Shares jumped after Garmin (GRMN 1.25%) announced its third-quarter earnings this morning. The maker of GPS-enabled wearables and other outdoor activity instruments presented strong quarterly results that led investors to jump into the stock.
After spiking as much as 12.5%, Garmin shares held on to a gain of 10.5% as of 11:15 a.m. ET.
Raising full year guidance
With four of its five segments reporting record third-quarter revenue, and optimism for sales during the upcoming holiday season, management said it now expects higher full-year 2023 revenue and earnings per share than previous guidance. The company also generated more than twice the free cash flow than it needed to pay its quarterly dividend. That's what income investors want to see. It's likely contributing to the stock move, as it implies the dividend is safe and could grow.

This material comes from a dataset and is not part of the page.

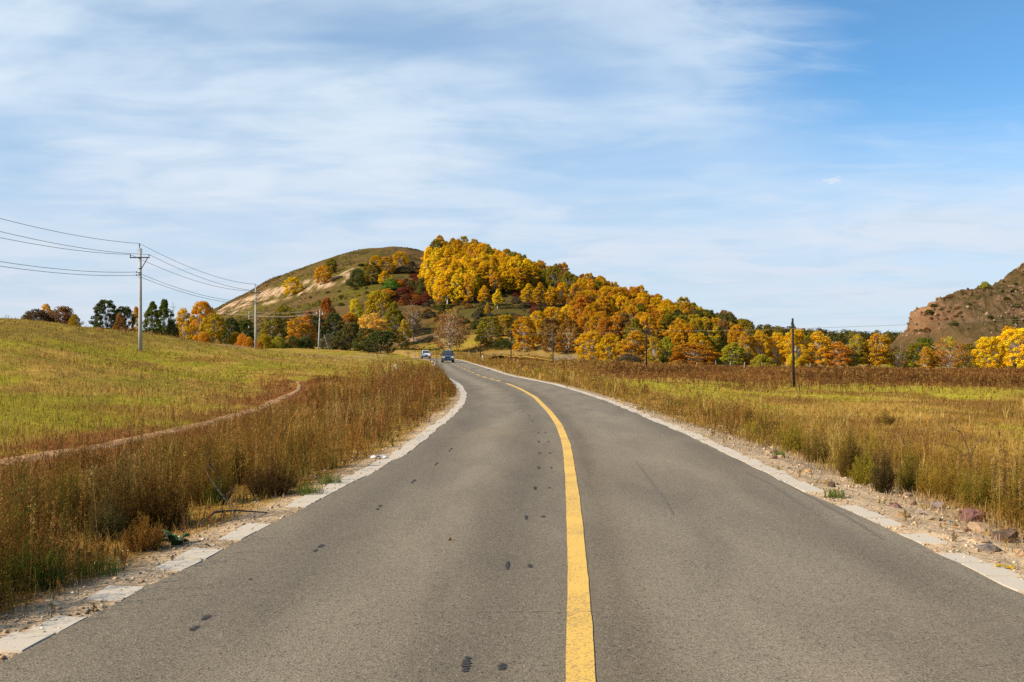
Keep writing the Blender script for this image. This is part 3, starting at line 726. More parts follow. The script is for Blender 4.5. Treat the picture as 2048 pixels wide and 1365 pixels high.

Management said that consumers continue to crave its fitness GPS watches and that sales grew 26% in that category year over year. That segment, along with outdoor, aviation, and marine, is driving Garmin's profitability. But even its automotive segment increased quarterly sales by 59%, coming closer to contributing an operating profit.
Expect dividends to grow
Garmin also has a pristine balance sheet with $2.8 billion in cash and marketable securities along with no debt at the end of the quarter. That puts the company in a good position to raise its dividend next year for the fifth time in five years. That dividend now has an annual yield of about 2.5% after today's stock move.
With Garmin continuing to grow product sales across its segments, and the potential for dividend payouts to increase, the stock looks to be a good candidate for both growth and income investors. That helps explain its double-digit move today.